One might expect two high-end phones from the same Chinese conglomerate to be pretty similar, but the Vivo Nex and the Oppo Find-X have multiple small differences, just like Europe. The most obvious difference between the cousins is the smooth glass back on the Find-X compared to the texture on the reverse side of the Nex. The Find-X is a smaller phone overall, sporting a 6.42" (16.3 cm) AMOLED screen rather than the ultra-jumbo 6.6" display on the Nex. The screen's resolution is 2340x1080, which works out to a pixel density of 401 PPI and a 2.17:1 aspect ratio. The manufacturer says the display covers a whopping 93.8% of the phone's face.

Hardware-wise, no prizes will be given for guessing that the Find-X gets a Qualcomm Snapdragon 845 SoC, 8 GB of memory, and 256 GB of storage. The company only announced the single memory and storage configuration, but that could change before the handset makes its way to America. That large storage capacity is handy since the Find-X has no microSD card slot. The phone also lacks a headphone jack.

Oppo Find-X with the camera pod sticking out

The Find-X's user-facing has an f/2 lens and a 25-megapixel sensor, and sits in a rather clever-looking motorized pod that reveals itself from behind the screen. The moving pod also contains an illuminator, an infrared camera, a range sensor, and a dot projector that work together as inputs for the Find-X's 3D facial recognition features. Mechanical engineers will doubtless fear failure of the pod's moving parts, but Oppo says it tested them to last 300,000 movement cycles. There's no fingerprint scanner on the handset as an alternate authentication method.

The pod-mounted rear-facing camera setup has two sensors, one a 16-MP unit with an f/2.0 lens and and the other a 20-MP snapper with an f/2.2 lens. The 20-MP snapper is only there to provide depth-estimation capabilities for the phone's bokeh simulation. As one would expect, Oppo has spiced the camera setup with all kinds of "AI-powered" enhancement features.


Users can charge the 3730-mAh battery using the USB 2.0 Type-C port on the bottom of the phone. Oppo bakes in its proprietary VOOC Flash Charge technology that promises to take a depleted pack to 75% capacity in just half an hour.
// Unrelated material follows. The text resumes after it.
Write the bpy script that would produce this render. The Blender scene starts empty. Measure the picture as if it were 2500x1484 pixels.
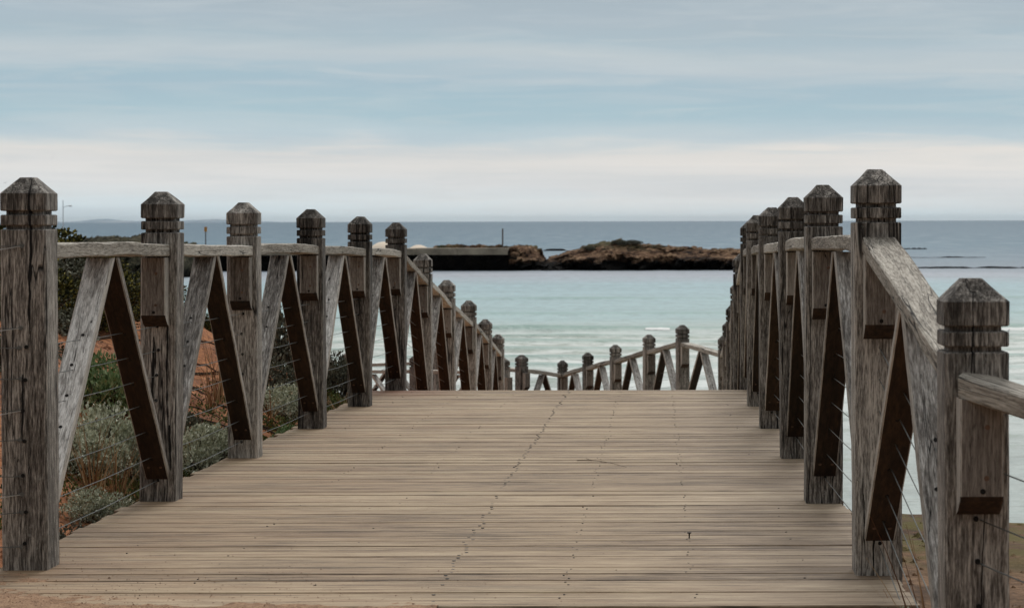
import bpy, math, random
from mathutils import Vector, Matrix, noise as mn
R = math.radians
scene = bpy.context.scene
# ------------------------------------------------------------------ camera
F = 5600.0                      # focal length in photograph pixels (2500 wide)
cam = bpy.data.cameras.new('camera')
camo = bpy.data.objects.new('camera', cam)
scene.collection.objects.link(camo)
cam.sensor_fit = 'HORIZONTAL'; cam.sensor_width = 22.3
cam.lens = 22.3 * F / 2500.0
cam.shift_x = -355.0 / 2500.0; cam.shift_y = -202.0 / 2500.0
cam.clip_start = 0.1; cam.clip_end = 200000
camo.location = (0, 0, 0)
camo.rotation_euler = (Matrix.Rotation(R(90), 3, 'X') @ Matrix.Rotation(R(-0.13), 3, 'Z')).to_euler()
cam.dof.use_dof = True; cam.dof.focus_distance = 9.3; cam.dof.aperture_fstop = 8.0
scene.camera = camo
# ------------------------------------------------------------------ light
SUN_EL, SUN_AZ = R(48), R(8)   # azimuth from +Y (out to sea) towards +X
w = bpy.data.worlds.new('World'); scene.world = w; w.use_nodes = True
nt = w.node_tree; nt.nodes.clear()
def N(nt, t, **k):
    n = nt.nodes.new(t)
    for a, b in k.items():
        if a.startswith('i_'): n.inputs[a[2:].replace('_', ' ')].default_value = b
        else: setattr(n, a, b)
    return n
def ramp(nt, stops, interp='LINEAR'):
    n = nt.nodes.new('ShaderNodeValToRGB'); cr = n.color_ramp; cr.interpolation = interp
    while len(cr.elements) < len(stops): cr.elements.new(0.5)
    for e, (p, c) in zip(cr.elements, stops):
        e.position = p; e.color = (c[0], c[1], c[2], 1) if hasattr(c, '__len__') else (c, c, c, 1)
    return n
def math_(nt, op, a=None, b=None, c=None, clamp=False):
    n = nt.nodes.new('ShaderNodeMath'); n.operation = op; n.use_clamp = clamp
    for i, v in enumerate((a, b, c)):
        if v is None: continue
        if isinstance(v, (int, float)): n.inputs[i].default_value = v
        else: nt.links.new(v, n.inputs[i])
    return n.outputs[0]
def mix(nt, f, a, b, mode='MIX'):
    n = nt.nodes.new('ShaderNodeMix'); n.data_type = 'RGBA'; n.blend_type = mode; n.clamp_factor = True
    for i, v in ((0, f), (6, a), (7, b)):
        if isinstance(v, (int, float)): n.inputs[i].default_value = v
        elif isinstance(v, tuple): n.inputs[i].default_value = (*v, 1)
        else: nt.links.new(v, n.inputs[i])
    return n.outputs[2]
def noise_(nt, vec, scale=5, detail=4, rough=0.55, dist=0.0):
    n = nt.nodes.new('ShaderNodeTexNoise')
    n.inputs['Scale'].default_value = scale; n.inputs['Detail'].default_value = detail
    n.inputs['Roughness'].default_value = rough; n.inputs['Distortion'].default_value = dist
    nt.links.new(vec, n.inputs['Vector']); return n.outputs['Fac']
def mapping(nt, vec, scale=(1, 1, 1), loc=(0, 0, 0), rot=(0, 0, 0)):
    n = nt.nodes.new('ShaderNodeMapping')
    n.inputs['Scale'].default_value = scale; n.inputs['Location'].default_value = loc; n.inputs['Rotation'].default_value = rot
    nt.links.new(vec, n.inputs['Vector']); return n.outputs[0]
def srgb(r, g, b):
    f = lambda v: (v/255/12.92) if v/255 <= 0.04045 else ((v/255+0.055)/1.055)**2.4
    return (f(r), f(g), f(b))

tc = N(nt, 'ShaderNodeTexCoord')
sky = N(nt, 'ShaderNodeTexSky', sky_type='NISHITA', sun_disc=False, sun_elevation=SUN_EL, sun_rotation=SUN_AZ)
sky.air_density = 1.2; sky.dust_density = 2.0
sep = N(nt, 'ShaderNodeSeparateXYZ'); nt.links.new(tc.outputs['Generated'], sep.inputs[0])
el = sep.outputs['Z']
wv = mapping(nt, tc.outputs['Generated'], (4.5, 4.5, 34))
n1 = noise_(nt, wv, 1.0, 6, 0.55, 0.4)
wv2 = mapping(nt, tc.outputs['Generated'], (13.0, 13.0, 170), rot=(0.012, 0.05, 0))
n2 = noise_(nt, wv2, 1.0, 6, 0.6, 0.6)
e1 = math_(nt, 'ADD', el, math_(nt, 'MULTIPLY', math_(nt, 'SUBTRACT', n1, 0.5), 0.030))
e1 = math_(nt, 'ADD', e1, math_(nt, 'MULTIPLY', math_(nt, 'SUBTRACT', n2, 0.5), 0.010))
e1 = math_(nt, 'DIVIDE', e1, 0.125, clamp=True)
def ypos(y): return (540 - y) / 5600.0 / 0.125
rc = ramp(nt, [(0.0, srgb(218, 233, 239)), (ypos(515), srgb(220, 230, 234)), (ypos(455), srgb(230, 230, 229)), (ypos(375), srgb(228, 225, 221)),
               (ypos(335), srgb(188, 206, 215)), (ypos(285), srgb(166, 194, 207)), (ypos(205), srgb(158, 187, 202)), (ypos(165), srgb(182, 196, 205)),
               (ypos(135), srgb(186, 198, 205)), (ypos(90), srgb(166, 186, 198)), (ypos(30), srgb(166, 181, 192)), (1.0, srgb(146, 164, 178))])
nt.links.new(e1, rc.inputs[0])
wisp = ramp(nt, [(0.46, 0.0), (0.72, 1.0)]); nt.links.new(n2, wisp.inputs[0])
wv3 = mapping(nt, tc.outputs['Generated'], (3.0, 3.0, 95), rot=(0.0, -0.02, 0))
n3 = noise_(nt, wv3, 1.0, 5, 0.5, 0.3)
band = ramp(nt, [(0.40, 0.0), (0.68, 1.0)]); nt.links.new(n3, band.inputs[0])
ccol = mix(nt, math_(nt, 'MULTIPLY', wisp.outputs[0], 0.38), rc.outputs[0], srgb(206, 213, 216))
ccol = mix(nt, math_(nt, 'MULTIPLY', band.outputs[0], 0.30), ccol, srgb(168, 188, 203))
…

On the software side, Oppo dips Android 8.1 Oreo in its own Color OS 5.1 coating before installing it on the Find-X.

Oppo's Find-X will require that prospective buyers find a pretty sizable amount of cash. European shoppers will have to fork over €999 (about $960 without VAT). Although Oppo reportedly promised a US release, there's no word yet on stateside pricing or availability. The company will release the phone into some unnamed markets in August, and the rest of the world should follow later. There will also be a Lamborghini version of the Find-X that costs 70% more and adds faster charging and the Italian manufacturer's logo.